--- start of MATERIAL PROVIDED ---
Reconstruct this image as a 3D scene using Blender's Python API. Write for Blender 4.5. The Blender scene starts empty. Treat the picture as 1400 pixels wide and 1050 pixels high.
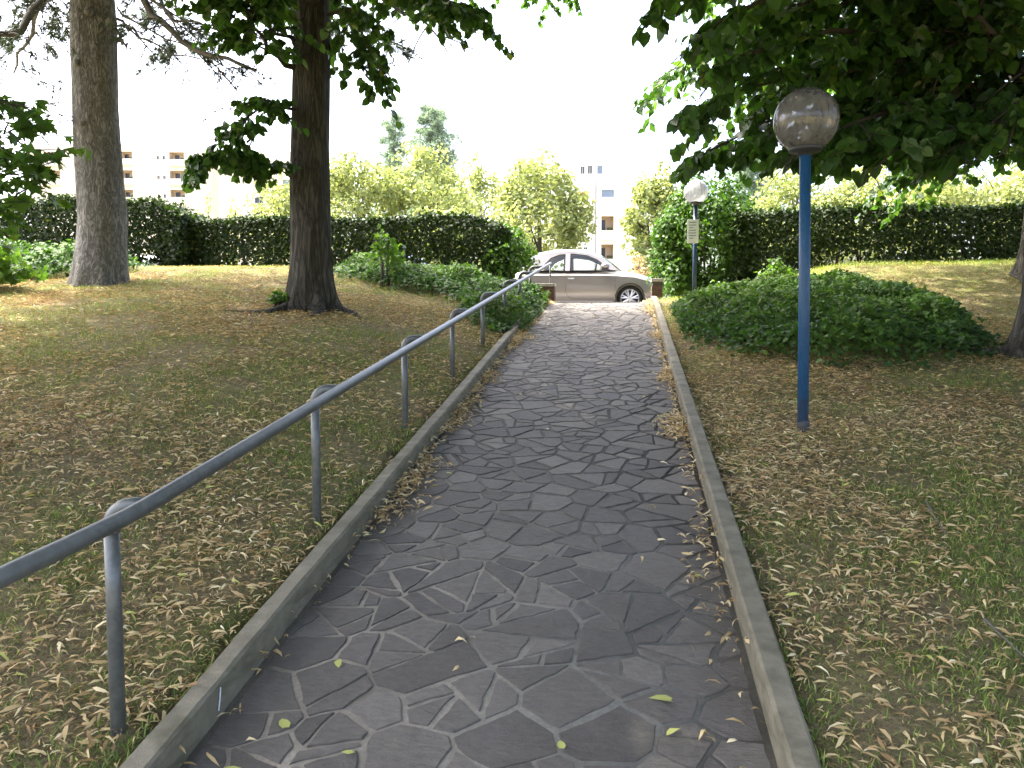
import bpy, bmesh, math, random
import numpy as np
from mathutils import Vector, Matrix
R_ = math.radians
rng = np.random.default_rng(11)
random.seed(5)
scene = bpy.context.scene
COL = scene.collection

# ------------------------------------------------------------------ camera
FPX, CX, CY = 1099.0, 700.0, 525.0          # focal length and centre in photograph pixels (1400 x 1050)
YAW, PITCH, EYE = R_(7.8), R_(3.904), 1.6
cam_d = bpy.data.cameras.new('camera'); cam = bpy.data.objects.new('camera', cam_d); COL.objects.link(cam)
cam.location = (0, 0, EYE); cam.rotation_euler = (R_(90) - PITCH, 0, YAW)
cam_d.sensor_width = 36; cam_d.lens = FPX / 1400 * 36; cam_d.clip_start = 0.05; cam_d.clip_end = 3000
scene.camera = cam

# ------------------------------------------------------------------ sky, sun, exposure
SUN_EL, SUN_AZ = R_(62), R_(-70)            # azimuth clockwise from +Y (path direction): ahead of the camera, to its left
world = bpy.data.worlds.new('World'); scene.world = world; world.use_nodes = True
wt = world.node_tree; wt.nodes.clear()
sky = wt.nodes.new('ShaderNodeTexSky'); sky.sky_type = 'NISHITA'; sky.sun_disc = False
sky.sun_elevation = SUN_EL; sky.sun_rotation = SUN_AZ; sky.air_density = 0.75; sky.dust_density = 8.0; sky.ozone_density = 1.3
bg = wt.nodes.new('ShaderNodeBackground'); bg.inputs['Strength'].default_value = 0.15
wo = wt.nodes.new('ShaderNodeOutputWorld')
wt.links.new(sky.outputs[0], bg.inputs[0]); wt.links.new(bg.outputs[0], wo.inputs[0])
sun_d = bpy.data.lights.new('sun', 'SUN'); sun = bpy.data.objects.new('sun', sun_d); COL.objects.link(sun)
sun_d.energy = 2.0; sun_d.angle = R_(1.2); sun_d.color = (1.0, 0.95, 0.86)
sd = Vector((math.sin(SUN_AZ) * math.cos(SUN_EL), math.cos(SUN_AZ) * math.cos(SUN_EL), math.sin(SUN_EL)))
sun.rotation_euler = sd.to_track_quat('Z', 'Y').to_euler(); sun.location = sd * 60
vs = scene.view_settings
vs.view_transform = 'Standard'; vs.look = 'None'; vs.gamma = 1.0; vs.use_curve_mapping = False
vs.exposure = 3.15
scene.cycles.use_denoising = True
scene.cycles.max_bounces = 10; scene.cycles.transparent_max_bounces = 12
scene.cycles.sample_clamp_indirect = 6

# ------------------------------------------------------------------ helpers: geometry
def W(px, v, d):
    """world point seen at photograph pixel (px, v) at camera depth d"""
    f = Vector((-math.sin(YAW) * math.cos(PITCH), math.cos(YAW) * math.cos(PITCH), -math.sin(PITCH)))
    u = Vector((-math.sin(YAW) * math.sin(PITCH), math.cos(YAW) * math.sin(PITCH), math.cos(PITCH)))
    r = Vector((math.cos(YAW), math.sin(YAW), 0))
    return Vector((0, 0, EYE)) + d * (f + r * ((px - CX) / FPX) + u * ((CY - v) / FPX))

def to_px(P):
    P = np.asarray(P, float) - np.array([0, 0, EYE])
    f = np.array((-math.sin(YAW) * math.cos(PITCH), math.cos(YAW) * math.cos(PITCH), -math.sin(PITCH)))
    u = np.array((-math.sin(YAW) * math.sin(PITCH), math.cos(YAW) * math.sin(PITCH), math.cos(PITCH)))
    r = np.array((math.cos(YAW), math.sin(YAW), 0))
    d = P @ f
    return CX + FPX * (P @ r) / d, CY - FPX * (P @ u) / d, d

def link(name, me, mat=None, parent=None, smooth=False):
    o = bpy.data.objects.new(name, me); COL.objects.link(o)
    if mat is not None and not me.materials: me.materials.append(mat)
    if parent is not None: o.parent = parent
    if smooth and len(me.polygons): me.polygons.foreach_set('use_smooth', np.ones(len(me.polygons), bool))
    return o

def empty(name, loc=(0, 0, 0)):
    o = bpy.data.objects.new(name, None); COL.objects.link(o); o.location = loc; o.empty_display_size = 0.2
    return o

def tag(o, label=None, cat=None, group=None, kind=None):
    if label: o['label'] = label
    if cat: o['category'] = cat
    if group: o['group'] = group
    if kind: o['kind'] = kind
    return o

def adopt(ch, parent):
    """parent without moving: the child's mesh is in world space"""
    ch.parent = parent
    ch.matrix_parent_inverse = Matrix.Translation(-Vector(parent.location))
    return ch

def np_mesh(name, V, T, rnd=None, k=3):
    V = np.asarray(V, np.float32).reshape(-1, 3); T = np.asarray(T, np.int32).reshape(-1, k)
    me = bpy.data.meshes.new(name)
    me.vertices.add(len(V)); me.vertices.foreach_set('co', V.ravel())
    me.loops.add(T.size); me.loops.foreach_set('vertex_index', T.ravel())
    me.polygons.add(len(T)); me.polygons.foreach_set('loop_start', np.arange(0, T.size, k, dtype=np.int32))
    me.update(calc_edges=True)
    if rnd is not None:
        a = me.attributes.new('rnd', 'FLOAT', 'FACE'); a.data.foreach_set('value', np.asarray(rnd, np.float32))
    return me

def nrm(a):
    return a / np.maximum(np.linalg.norm(a, axis=-1, keepdims=True), 1e-9)

def scatter(tv, tt, pos, d, n, s, sx=None):
    """copies of template (tv, tt): +Y along d, +Z towards n"""
    d = nrm(d); x = nrm(np.cross(d, n)); z = np.cross(x, d)
    s = np.asarray(s)[:, None]; sx = s if sx is None else np.asarray(sx)[:, None]
    V = (pos[:, None, :] + tv[None, :, 0:1] * (x * sx)[:, None, :] + tv[None, :, 1:2] * (d * s)[:, None, :] + tv[None, :, 2:3] * (z * s)[:, None, :])
    T = tt[None] + (np.arange(len(pos)) * len(tv))[:, None, None]
    return V.reshape(-1, 3), T.reshape(-1, 3)

def scatter_mesh(name, tpl, pos, d, n, s, sx=None, rnd=None):
    tv, tt = tpl
    V, T = scatter(tv, tt, pos, d, n, s, sx)
    r = rng.random(len(pos)) if rnd is None else rnd
    return np_mesh(name, V, T, np.repeat(r, len(tt)))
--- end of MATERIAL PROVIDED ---
▶ _GOAL OF THE EXERCISE_
Restate only the lines running from the start of the material above through the line containing "scene.camera = cam", ends included. No pictures.

▶ _ANSWER TO THIS EXERCISE_
Reconstruct this image as a 3D scene using Blender's Python API. Write for Blender 4.5. The Blender scene starts empty. Treat the picture as 1400 pixels wide and 1050 pixels high.
import bpy, bmesh, math, random
import numpy as np
from mathutils import Vector, Matrix
R_ = math.radians
rng = np.random.default_rng(11)
random.seed(5)
scene = bpy.context.scene
COL = scene.collection

# ------------------------------------------------------------------ camera
FPX, CX, CY = 1099.0, 700.0, 525.0          # focal length and centre in photograph pixels (1400 x 1050)
YAW, PITCH, EYE = R_(7.8), R_(3.904), 1.6
cam_d = bpy.data.cameras.new('camera'); cam = bpy.data.objects.new('camera', cam_d); COL.objects.link(cam)
cam.location = (0, 0, EYE); cam.rotation_euler = (R_(90) - PITCH, 0, YAW)
cam_d.sensor_width = 36; cam_d.lens = FPX / 1400 * 36; cam_d.clip_start = 0.05; cam_d.clip_end = 3000
scene.camera = cam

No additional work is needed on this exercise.